6. Extensions, Theoretical Guarantees, and Future Directions
Spatio-temporal 3-D Gaussian representations are characterized by several extensibility and theoretical features:
- Support for curvature and nonstationarity: The diffusion-based Matérn SPDE framework accommodates curved manifolds (e.g., global climate modeling on the sphere) and non-stationary spatial operators, leveraging triangulated FE representations for inference (Lindgren et al., 2020).
- Parameter interpretability: Range, smoothness, variance, and non-separability parameters provide physical interpretability and facilitate prior specification, with explicit formulas mapping between operator parameters and marginal correlations.

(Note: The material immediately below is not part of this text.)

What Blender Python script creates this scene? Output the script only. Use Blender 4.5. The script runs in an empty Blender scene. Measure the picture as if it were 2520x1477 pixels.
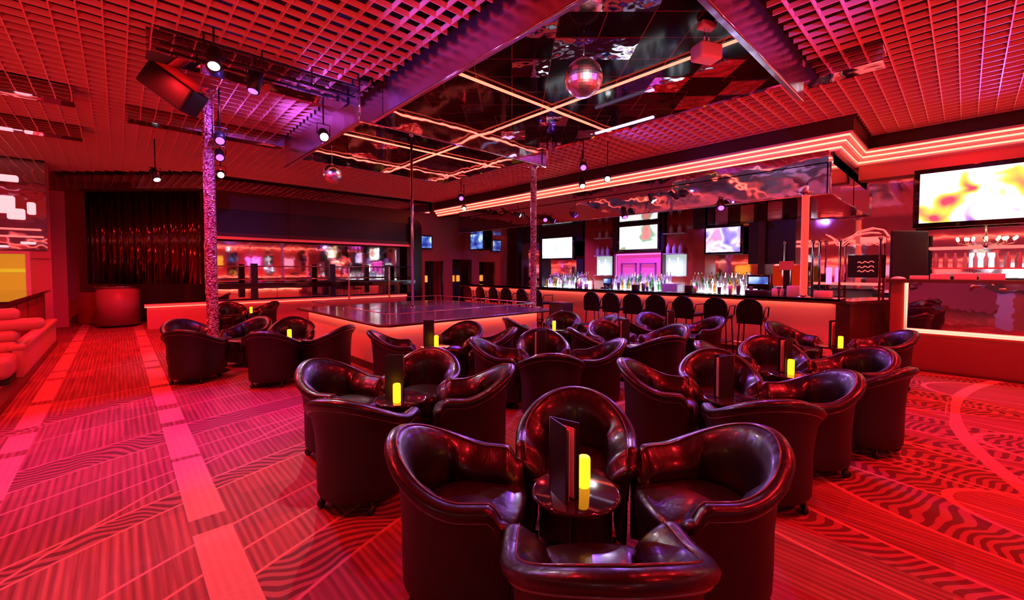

- Model flexibility: Mix-and-match kernel compositions, such as additive, product-sum, or copula approaches, allow the integration of domain knowledge and heterogeneous dependencies (Ma et al., 2017, Azevedo et al., 2020).
- Software and practical deployment: Sparse Kronecker representations and FE approximations are now widely implemented in platforms such as R-INLA and PyTorch-based neural rendering engines.
A key future direction is the integration of physics-driven, non-stationary, and hierarchical models with neural or explicit Gaussian splatting pipelines, enabling real-time, interpretable, and physically plausible dynamic field reconstruction at scale.